At a meeting of the five largest solar developers and the three largest turbine manufacturers last September, the manufacturers said they had no orders beyond June 2012 and the developers said they had no plans beyond November 2012 according to a Capitol Hill lobbyist that spoke with GTM. “Just nothing,” the lobbyist said. “It’s a cliff.”

Those companies faced the prospect of Congress allowing the lapse of the 1603 cash grant for the solar industry’s investment tax credit (ITC), the impending threat that Congress will not extend the wind industry’s crucial production tax credit (PTC) beyond this year, and the likely inability of federal trade regulators to stop Chinese anti-competitive practices.

Warren Buffett’s MidAmerican Energy has built nearly 600 megawatts of wind in the last two years. But, as MidAmerican federal policy vice president Jonathan Weisgall noted to GTM, “do we have plans beyond December 31 of this year for wind? No.” Because, Weisgall explained, “If the production tax credit is not extended, wind will probably not be the least-cost option.”

What MidAmerican seeks is “resource diversity,” Weisgall said. “You’ve got four sources of electricity: coal, gas, nuclear and renewables.” For MidAmerican, Weisgall said, “coal is not an option.” Nuclear is, he said, at best, “a longer-term option.” And “renewables without tax incentives are simply not cost-competitive with the fourth option, which is natural gas.”
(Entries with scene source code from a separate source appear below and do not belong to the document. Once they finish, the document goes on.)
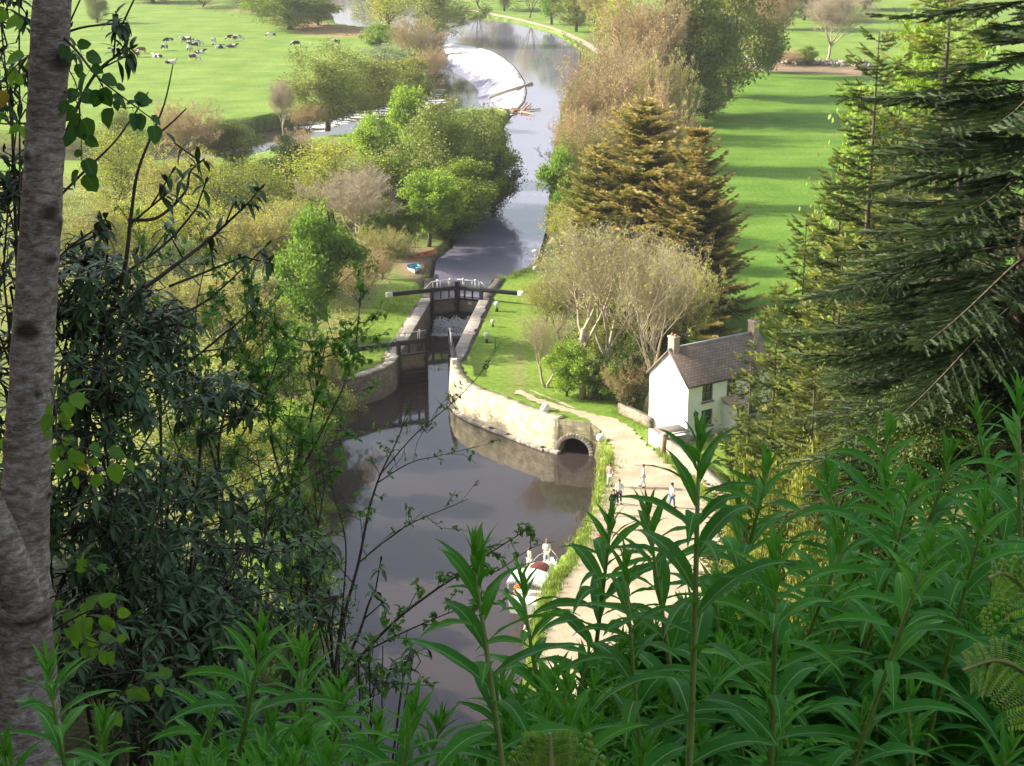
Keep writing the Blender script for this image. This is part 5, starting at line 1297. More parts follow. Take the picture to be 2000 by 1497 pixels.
# gully wall shade: boundary fence by the spruce
# --- grass along the banks (uncountable)
gb = MB(); GV = np.array([[-.5, 0, 0], [.5, 0, 0], [0, .25, 1.0]])
def tufts(px_line, n, spread, hmin, hmax, z=0, per=9):
    P = np.array(gp(px_line, z)); seg = np.linalg.norm(np.diff(P, axis=0), axis=1); s = np.concatenate([[0], np.cumsum(seg)])
    t = RNG.uniform(0, s[-1], n); x = np.interp(t, s, P[:, 0]) + RNG.normal(0, spread, n); y = np.interp(t, s, P[:, 1]) + RNG.normal(0, spread, n)
    zz = height(x, y); ok = zz > -2.5; x, y, zz = x[ok], y[ok], zz[ok]
    m = len(x) * per; xx = np.repeat(x, per) + RNG.normal(0, .12, m); yy = np.repeat(y, per) + RNG.normal(0, .12, m)
    M_ = rot_rand(RNG, m); a = RNG.uniform(0, 6.28, m); h = RNG.uniform(hmin, hmax, m); w = h * .13; l = RNG.normal(0, .3, m)
    c, s_ = np.cos(a), np.sin(a); Z = np.zeros(m)
    M_ = np.stack([c * w, -s_ * h, l * h * c, s_ * w, c * h, l * h * s_, Z, Z, h], 1).reshape(m, 3, 3)
    gb.stamp(GV, None, [[0, 1, 2]], M_, np.stack([xx, yy, np.repeat(zz, per) - .03], 1), RNG.random(m))
tufts([(1155, 880), (1185, 900), (1165, 980), (1152, 1010), (1140, 1060), (1112, 1105)], 520, .5, .08, .5)
tufts([(890, 735), (935, 762), (990, 785), (1050, 812), (1110, 835), (1150, 850), (1180, 870)], 500, .35, .08, .30)
tufts([(962, 548), (1000, 541), (1040, 520), (1058, 480), (1068, 440)], 400, .4, .15, .5)
tufts([(900, 28), (1000, 47), (1078, 68), (1125, 95), (1138, 130)], 900, 1.2, .5, 1.5)
tufts([(1270, 838), (1230, 812), (1180, 800), (1100, 785), (1060, 775)], 500, .4, .08, .3)
tufts([(1290, 885), (1330, 925), (1380, 975), (1430, 1030)], 400, .3, .1, .45)
tufts([(600, 262), (700, 236), (800, 210)], 500, 1.0, .4, 1.2); tufts([(395, 340), (520, 325), (640, 300), (800, 262), (960, 240)], 700, 1.2, .4, 1.3)
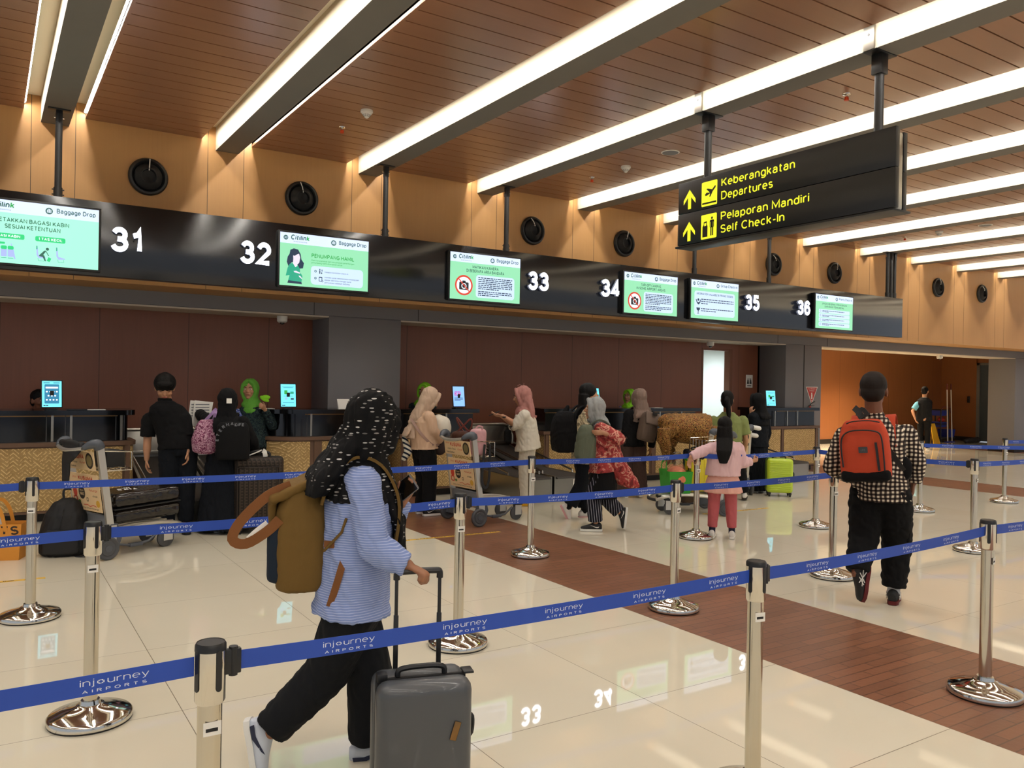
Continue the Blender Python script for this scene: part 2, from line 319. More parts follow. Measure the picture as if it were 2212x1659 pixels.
# ---------------------------------------------------------------- the hall
YW, YG, YB = 9.946, 10.643, 11.3
CX = [(3.91, 4.98), (13.35, 14.47), (22.4, 23.5)]
STR = [(3.852, 5.09), (13.2, 14.42), (22.3, 23.5)]
X0, X1, YF = -8, 31, -9
f = MB(); xs = [X0]+[v for s_ in STR for v in s_]+[X1]
for k in range(len(xs)-1):
    f.faces([(xs[k], YF, 0), (xs[k+1], YF, 0), (xs[k+1], 16, 0), (xs[k], 16, 0)], [(0, 1, 2, 3)], 'floor_brick' if k % 2 else 'floor_tile')
struct(f.build('floor', smooth=0))
b = MB(); b.box(X0, X1, YF, YW+.05, 4.525, 4.6, 'cove_white'); struct(b.build('ceiling'))
BX, BS, BWD, GAP = 2.236, 1.7777, .262, .155
beams = [i for i in range(-4, 16)]
for i in beams:
    x = BX+BS*i
    b = MB(); b.box(x, x+BWD, YF, YW, 4.252, 4.525, 'beam_side')
    bm_ = b.bm; bm_.faces.ensure_lookup_table(); gi = b.mi('beam_grey')
    for fc in bm_.faces:
        if fc.normal.z < -.5 or fc.calc_center_median().z < 4.26: fc.material_index = gi
    be = struct(b.build('beam'))
    # ceiling bay between this beam and the next: slatted wood panel with cove strips on both edges
    a0, a1 = x+BWD+GAP, x+BS-GAP
    c = MB(); c.box(a0, a1, YF, YW, 4.395, 4.44, 'ceiling_dark')
    y = YW-.006; k = 0
    for e0, e1 in ((a0, a0+.028), (a1-.012, a1)): c.box(e0, e1, YF, YW, 4.365, 4.44, 'wood_ceiling')
    ys = 6.63+.2215*math.ceil((YW-6.63)/.2215)
    while ys > YF+.3:
        top = min(ys-.007, YW-.003); bot = ys-.2215+.007
        if top-bot > .02: c.box(a0+.028, a1-.012, bot, top, 4.365, 4.39, 'wood_ceiling')
        ys -= .2215
    bay = struct(c.build('ceiling_bay', smooth=0))
    for e, sgn in ((a0, -1), (a1, 1)):
        l = MB()
        for q in range(6):
            y0 = YF+(YW-.02-YF)*q/6; y1 = YF+(YW-.02-YF)*(q+1)/6-.01
            q3 = [(e+sgn*.001, 4.418), (e+sgn*.001, 4.434), (e+sgn*.017, 4.434), (e+sgn*.017, 4.425)]
            l.faces([(px, yy, pz) for yy in (y0, y1) for px, pz in q3], [(0, 1, 5, 4), (1, 2, 6, 5), (2, 3, 7, 6), (0, 1, 2, 3), (4, 5, 6, 7)], 'cove_white')
            l.faces([(px, yy, pz) for yy in (y0, y1) for px, pz in (q3[0], q3[3])], [(0, 1, 3, 2)], 'led')
        l.build('led_strip', bay, smooth=0)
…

MidAmerican, Weisgall said, would like to “be doing energy efficiency, renewables, and natural gas” for the next decade. But without incentives, renewables may not be viable.

Current Washington politics make renewables legislation problematic. “What does Congress need to do? It needs to pass job-creating legislation,” Weisgall said. “There is a direct correlation between the production tax credit and wind jobs.”

But, Weisgall said, “deficit reduction has now become a more potent political issue.” A senator recently told him that extending the PTC is important, but that “it also flies in the face of tax reform.” And, Weisgall added, “the banner of tax reform does give you a terrific fig leaf behind which to hide.”

Weisgall confirmed the potential deal recently reported in The Wind Beat. “I can see a jobs bill where the administration says, ‘We’ll do Keystone, but you do a four-year extension on 1603 and the PTC. So you get your oil and we get our renewables.’ And everybody gets jobs.”

But that would require compromise. “I almost miss the smoke-filled rooms,” Weisgall said, “where I sit down and tell you the six things I need and you sit down and tell me the six things you need. I tell you the six things you need stink and you tell me the six things I need stink. But I’m going to vote for yours because I want my six things and I’ll hold my breath on your six things. That’s just not happening anymore.”

A Tea Party leader, Weisgall noted, recently called on legislators to “push for 100 percent of what we want.” But, he went on, “If pushing for 100 percent of what you want is all you want to do, you really shouldn’t be coming to Washington." Weisgall added, “Politics is not getting 100 percent. It’s the art of the possible. It’s the art of compromise.”

The deal remains possible. “You can do a deal if you want to do a deal. The problem is, in this climate and this year with this gridlock and this hostility,” Weisgall said, “I don’t give it more than a fifty-fifty chance.”

However, he noted, a Republican Congressman in a safe seat recently told him something that could impel action. “What bothers me,” the Congressman said, “is that there is this attitude of 'Throw all the bastards out because they’re not doing anything. We sent you to Washington to legislate.'”

Meanwhile, companies like MidAmerican are watching natural gas. “It’s crowding out renewables and it’s crowding out nuclear. It used to be a bridge fuel, but it’s going to be one long bridge.”

There are two considerations that could hamper gas, Weisgall said. “If we saw the EPA start to treat fracking in all its forms, not just the chemicals, but what to do with the liquid and all that, if it were treated like coal, you would see a slowing in natural gas production.”

A second consideration is price. “Natural gas hit an all-time low recently and has fallen below three dollars twice this month. If that keeps going, it’s not going to be economic to drill.”

Price volatility is “the biggest curse of natural gas,” Weisgall said. “I was at a conference six years ago when a guy said the price of natural gas will not go BELOW five dollars for at least the next 20 years. “And,” he laughed, “I was at a conference a couple of months ago where a guy said the price of natural gas will not go ABOVE five dollars for the next 20 years.”

“I never hesitate to point out,” Weisgall added, “that I haven’t seen a natural gas provider offer a fixed-price, 30-year contract. You can get that for wind. You can get that for geothermal. You can get that for solar -- because you know your fuel cost.”

Utilities want to provide the least-cost option, but “as we see this dash to gas,” Weisgall said, “if you want to protect your customers, if you want price stability, that’s going to be a challenge.”